The Cock, the Mouse and the Little Red Hen

 

Best Version Bibliographic Information:

“The Cock, the Mouse and the Little Red Hen” by Felicite Le Fevre. In: Time For Old Magic. May Hill Arbuthnot & Mark Taylor, compilers. Chicago: Scott Foresman, 1970, p. 10 – 12.

 

Ethnic origin: English

 

Running time: 10 minutes

 

Power centers:

1.         fox decides to capture cock, mouse, little red hen

2.         fox captures the three

3.         hen rescues herself and others

4.         fox disappears into stream

 

Characters: Little Red Hen, Cock, Mouse, Bold Bad Fox, Little Bad Foxes

 

Scenes:

1.         2 houses, 1 pretty, 1 ugly; who lives in each

2.         foxes declare their hunger, decide to hunt

3.         breakfast scene with cock, mouse, hen

4.         capture by fox

5.         inside sack and escape, disappearance of fox

6.         closing with hen on holiday

 

Synopsis:  On two hills are two houses. One is pretty and well kept; the cock, mouse and red hen live here. The other is ugly and shabby; the bold bad fox and little foxes live here. The foxes have nothing to eat and decide to catch the occupants of the other house for their supper.  At the pretty house, the cock and mouse wake up on the “wrong side of the bed” and refuse to help with breakfast chores.  The red hen does all the work cheerfully.  Mouse and cock nap while fox approaches the house and carelessly let the fox in. All are captured and popped into a sack and carried off.  The fox tires, lays down to rest.  Red hen effects the escape from the sack with her sewing utensils and substituting stones for themselves.  After the three run away home, fox awakes, picks up the sack of stones, and falls into the stream, and is never seen again.  Hen enjoys a holiday while cock and mouse do all the chores, thankful to be alive.

 

Rhymes, special flavor: 

“who will help (gather sticks for the fire)?”

“I shan't” said the cock.

“I shan't” said the mouse.

“I'll do it myself” said the little red hen.
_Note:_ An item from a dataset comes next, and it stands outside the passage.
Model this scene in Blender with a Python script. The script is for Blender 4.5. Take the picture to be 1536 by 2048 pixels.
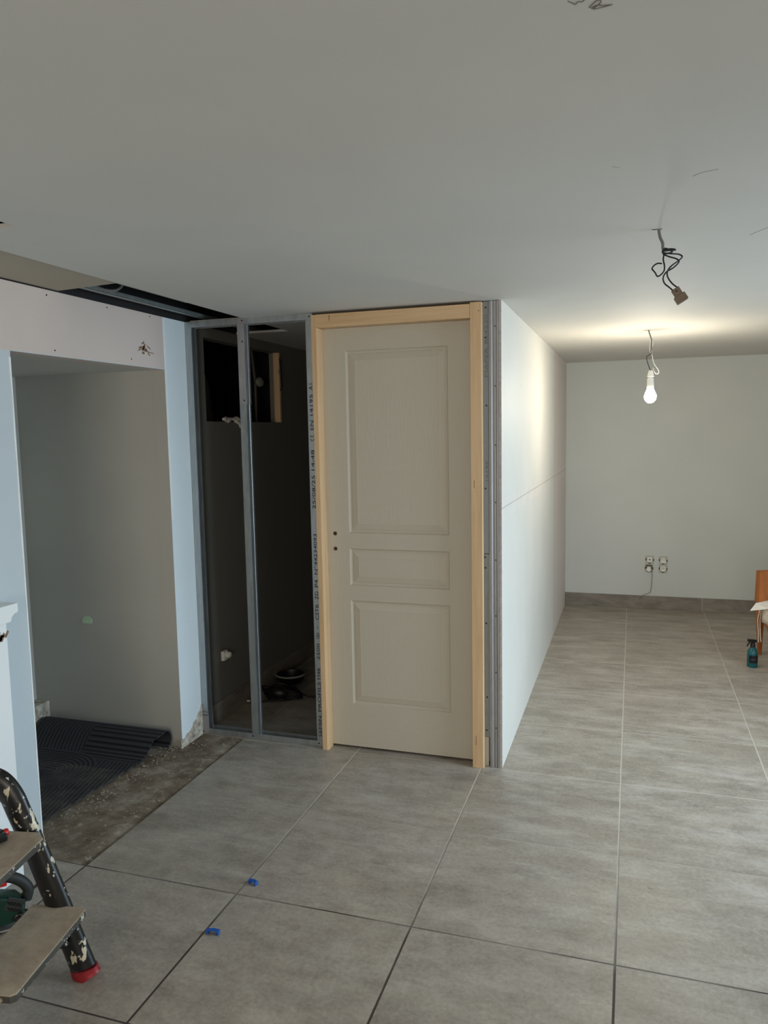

The little red hen says “It's never too late to mend!”

 

Audience:  early elementary grades (K – 3)

Erikson:

3 – 6 years (K, 1st grade); ambition, responsibility, imaginative play

6 – 9 years (1st grade – 3rd grade); productive work, cooperation

Piaget:

2 – 7 years; repetition

7 – 11 years; orderly thinking, puzzles

 

Other versions bibliographic information:

 “The Rooster, the Mouse and the Little Red Hen” in: Shirley Temple's Nursery Tales.  New York: Random House, 1961. p. 1 – 3.

Cauley, Lorinda Bryan. The Cock, the Mouse and The Little Red Hen.  New York: G.P. Putnam's Sons, 1982.

 “The Fox and the Little Red Hen”.  In Hollowel, Lillian. A Book of Children's Literature. New York: Farrar & Rinehart, 1939, p. 70 – 71.

 

Brief comparison:  The first two versions are comparable, in fact they are nearly identical. The only real differences that exist are placement of the order of events as told, number of foxes (one or five), and the method of the fox's demise or loss of the sack. The third version varies in the characters and in the events that occur.  The end result is the same with the hen escaping by cutting a hole in the sack and substituting a stone, and injury happening to the fox.